WRITTEN EXERCISE - Only the lines from the line containing "Build this scene" through the line containing "const NS := 512" should be reproduced, please, with no pictures.

EXERCISE DATA -
— Start —

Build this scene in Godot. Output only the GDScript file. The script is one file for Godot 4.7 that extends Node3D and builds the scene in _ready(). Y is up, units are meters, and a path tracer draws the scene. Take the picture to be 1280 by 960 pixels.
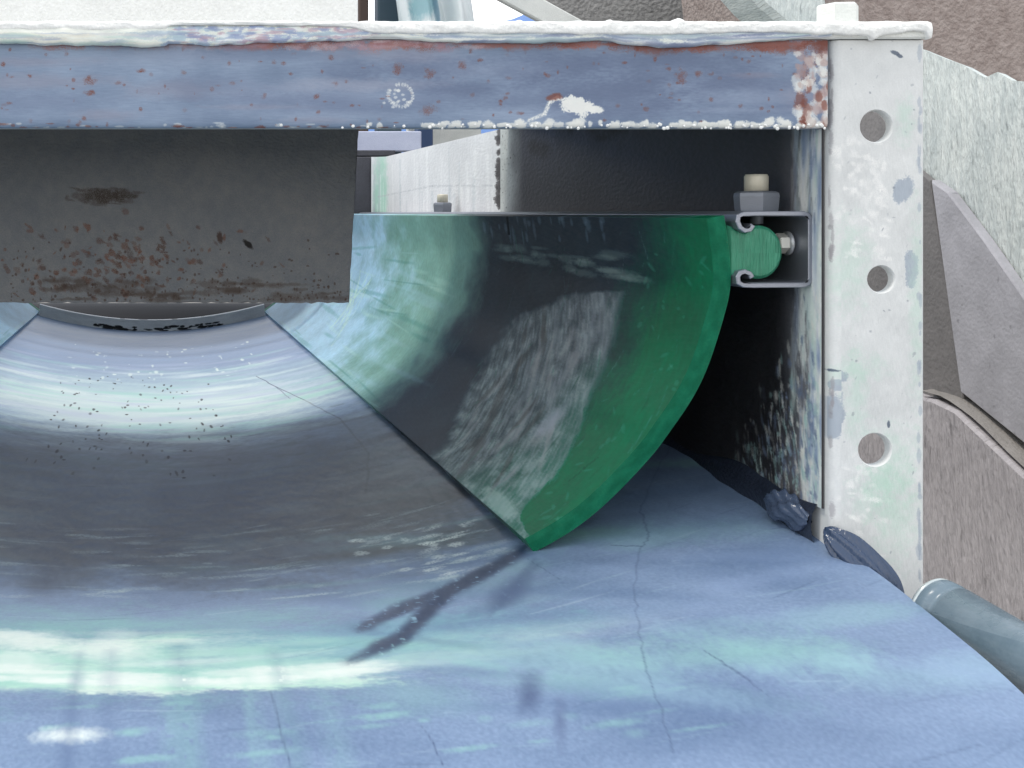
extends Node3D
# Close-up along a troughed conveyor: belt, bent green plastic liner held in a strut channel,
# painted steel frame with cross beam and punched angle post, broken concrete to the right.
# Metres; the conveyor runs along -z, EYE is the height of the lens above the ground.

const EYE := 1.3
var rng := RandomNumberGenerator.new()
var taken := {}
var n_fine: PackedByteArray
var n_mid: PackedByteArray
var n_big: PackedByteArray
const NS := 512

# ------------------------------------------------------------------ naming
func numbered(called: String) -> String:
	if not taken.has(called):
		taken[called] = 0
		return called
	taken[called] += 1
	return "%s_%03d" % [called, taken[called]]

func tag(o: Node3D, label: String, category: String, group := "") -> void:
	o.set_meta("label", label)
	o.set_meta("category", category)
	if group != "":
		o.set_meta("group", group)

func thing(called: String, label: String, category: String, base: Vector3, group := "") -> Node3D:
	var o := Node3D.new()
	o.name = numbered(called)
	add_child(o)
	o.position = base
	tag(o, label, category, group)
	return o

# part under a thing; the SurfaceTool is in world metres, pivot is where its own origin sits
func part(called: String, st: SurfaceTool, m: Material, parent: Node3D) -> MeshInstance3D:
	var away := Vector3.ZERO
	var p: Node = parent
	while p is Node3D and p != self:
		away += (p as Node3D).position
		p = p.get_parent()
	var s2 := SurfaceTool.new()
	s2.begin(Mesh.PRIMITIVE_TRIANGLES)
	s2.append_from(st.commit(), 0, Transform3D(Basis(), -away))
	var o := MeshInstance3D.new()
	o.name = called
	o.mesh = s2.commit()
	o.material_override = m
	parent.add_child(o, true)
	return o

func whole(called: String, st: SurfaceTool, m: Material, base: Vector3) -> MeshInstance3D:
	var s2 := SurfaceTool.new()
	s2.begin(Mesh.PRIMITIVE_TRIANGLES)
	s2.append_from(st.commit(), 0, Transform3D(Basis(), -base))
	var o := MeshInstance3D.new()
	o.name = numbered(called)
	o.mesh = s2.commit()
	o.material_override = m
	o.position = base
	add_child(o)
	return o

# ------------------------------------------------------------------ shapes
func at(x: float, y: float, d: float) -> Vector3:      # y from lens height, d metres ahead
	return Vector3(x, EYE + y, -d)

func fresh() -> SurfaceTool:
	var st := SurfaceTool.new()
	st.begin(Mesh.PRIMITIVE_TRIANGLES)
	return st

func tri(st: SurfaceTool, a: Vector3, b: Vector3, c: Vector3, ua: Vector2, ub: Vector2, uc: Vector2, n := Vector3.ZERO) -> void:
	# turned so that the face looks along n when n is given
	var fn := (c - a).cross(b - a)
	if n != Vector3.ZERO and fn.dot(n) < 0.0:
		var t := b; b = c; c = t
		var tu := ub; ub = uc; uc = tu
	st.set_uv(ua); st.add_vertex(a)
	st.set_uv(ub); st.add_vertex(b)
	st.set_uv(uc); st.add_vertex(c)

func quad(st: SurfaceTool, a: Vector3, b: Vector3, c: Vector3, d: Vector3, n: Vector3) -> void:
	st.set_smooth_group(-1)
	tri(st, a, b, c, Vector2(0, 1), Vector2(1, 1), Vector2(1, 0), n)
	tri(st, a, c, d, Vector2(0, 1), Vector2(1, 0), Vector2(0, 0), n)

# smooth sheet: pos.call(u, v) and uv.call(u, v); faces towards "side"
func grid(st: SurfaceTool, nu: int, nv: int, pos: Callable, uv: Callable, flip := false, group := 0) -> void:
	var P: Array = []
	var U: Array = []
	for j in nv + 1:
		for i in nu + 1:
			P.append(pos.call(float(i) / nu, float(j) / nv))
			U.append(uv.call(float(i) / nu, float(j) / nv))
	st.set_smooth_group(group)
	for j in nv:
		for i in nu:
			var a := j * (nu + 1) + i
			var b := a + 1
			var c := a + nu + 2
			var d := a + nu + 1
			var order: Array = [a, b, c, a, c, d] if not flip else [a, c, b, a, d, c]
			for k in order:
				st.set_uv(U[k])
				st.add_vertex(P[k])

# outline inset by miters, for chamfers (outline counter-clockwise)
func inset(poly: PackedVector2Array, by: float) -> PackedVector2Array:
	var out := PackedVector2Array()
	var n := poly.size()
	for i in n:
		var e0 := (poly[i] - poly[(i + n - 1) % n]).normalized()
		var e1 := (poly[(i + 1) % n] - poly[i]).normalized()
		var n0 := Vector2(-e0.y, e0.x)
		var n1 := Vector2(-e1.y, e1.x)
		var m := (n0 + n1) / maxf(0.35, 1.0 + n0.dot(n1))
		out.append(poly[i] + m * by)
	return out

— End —
— Start —

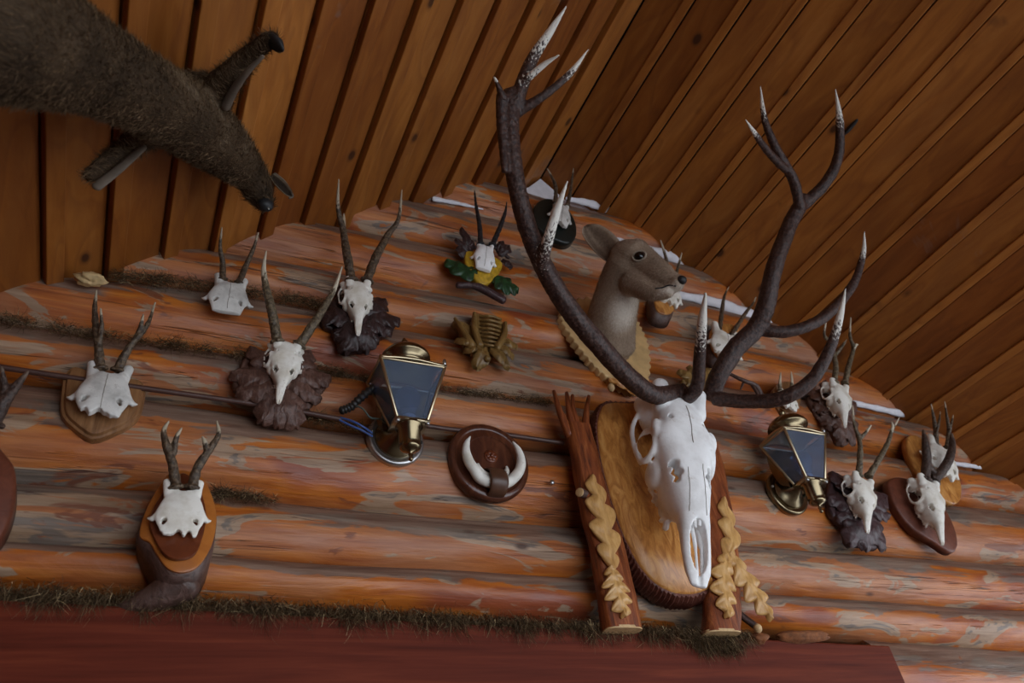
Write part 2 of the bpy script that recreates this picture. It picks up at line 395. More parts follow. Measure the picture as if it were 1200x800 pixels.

— End —

TASK OUTPUT -
Build this scene in Godot. Output only the GDScript file. The script is one file for Godot 4.7 that extends Node3D and builds the scene in _ready(). Y is up, units are meters, and a path tracer draws the scene. Take the picture to be 1280 by 960 pixels.
extends Node3D
# Close-up along a troughed conveyor: belt, bent green plastic liner held in a strut channel,
# painted steel frame with cross beam and punched angle post, broken concrete to the right.
# Metres; the conveyor runs along -z, EYE is the height of the lens above the ground.

const EYE := 1.3
var rng := RandomNumberGenerator.new()
var taken := {}
var n_fine: PackedByteArray
var n_mid: PackedByteArray
var n_big: PackedByteArray
const NS := 512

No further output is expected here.